On 29 June 2018, Allison Schrager’s “The Modern Education System Was Designed to Teach Future Factory Workers to Be ‘Punctual, Docile, and Sober'” appeared on Quartz.com. In the article, Schrager asserts a need to rethink current educational structures in the US–and to have that rethinking driven by corporate leadership. She glosses the history of public education from the viewpoint of industrialists invested in having a workforce habituated to factory shift-work standards, noting the unease of transition from self-directed home-based work to boss-commanded factory work. She also calls upon current business leaders to consider and push for changes to educational systems.

Image from studentreasures.com, here, used for illustration
Schrager is, in her core assertion, correct; the educational system/s in the United States were set up in large part to respond to circumstances that are no longer in place. Manufacturing is an increasingly small part of the professional environment, so having systems of schools set up to supply manufacturing workers with ready-to-go employees is not wise. (Whether it ever was is another question entirely, one worth considering, but not one I’m going to go too deeply into here at present.) She is correct, too, in noting the sociocultural shifts that accompanied the economic shift from home-based work to factory-based. And there is some sense to the idea with which Schrager concludes, that those who will complain about the mismatch of graduates’ abilities and their own interests would do well to work to change schooling.
But.
Corporate and business interests leading changes to education is what has produced the putative problems identified in the article–as well as the many, many other problems identified in other places. Testing companies are easy examples to find, certainly, but there are others; calculator manufacturers and textbook producers (when separate from the testing companies) are also prominent, and there is a long-standing comment about the economic utility of a workforce smart enough to run machines but not critical enough to ask why they need running. Any changes to schooling need to be made with a clear idea in mind of what the point of schooling is–and I am not a fan of the idea that school ought to be a place where a person learns how to have a job.
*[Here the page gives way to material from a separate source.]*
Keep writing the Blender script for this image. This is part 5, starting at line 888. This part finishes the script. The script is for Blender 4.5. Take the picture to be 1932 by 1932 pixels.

As I write this, it is my daughter’s 100th day in school. She was excited at the prospect, certainly, and I am glad she was; it’s good to see her enthusiastic about being with people her age and forming relationships that may well last for decades. (I’m still in contact with a very few people I knew when I was that age, and I am aware of the relative lack of such connections I have; living in a smaller town tends to point out who all stuck around and who didn’t.) It did prompt a bit of reflection on my own educational experience, some of which was at the very school my daughter now attends. Certainly, things have changed–and largely for the better. Her school environment is immensely more nurturing than I remember mine being, which I think good. (I admit I approached school with a bad attitude–not disdainful of learning, but dismissive of my fellow students’ intelligence; it did not make for a good time, and I do not wonder much at my lack of connection to people in my hometown.) There seem to be more opportunities available to her than were to me, as well, and that is to the good. And what I have seen of the curriculum so far seems generally fine, though I have some specific disagreements–but that’s always true.
I know that I am not in line with many prevailing thoughts when I express my worry about education-as-job-preparation. I’ve been at the front of too many classrooms whose students viewed their degrees only as credentials for work to be sanguine about the prospect of the same thing happening to my daughter. And, yes, I have chafed at times at the mismatch of my own academic training and the professional circumstances towards which it was aimed; I do not know that I will ever be over the bitterness of it. But I also know that that training and the system in which I was reared (and how applicable “system” is to something that has emerged out of no unified plan, even if it does tend to favor particular sets of people consistently, is an open question worth discussion–in another place and time) are products of that same impetus Schrager describes. I do not necessarily share her ideas about the best way to amend things, but I very much agree with her that changes are needed.
Change is always needed. Everything can always be better, and it cannot become better while remaining as it is.
I don’t claim to know what the changes would look like that would make things better. I imagine they would have to destabilize the current systems to a great degree, which would cause difficulties; while testing companies and many other corporate interests in education are decidedly problematic, many or most of the people I’ve known who’ve gone into teaching do so to help people, and they would be displaced by such structural shifts. So I acknowledge that change is likely to be slow and that it is certain to be fraught. But that doesn’t mean it doesn’t need doing–or that it’s not worth the effort.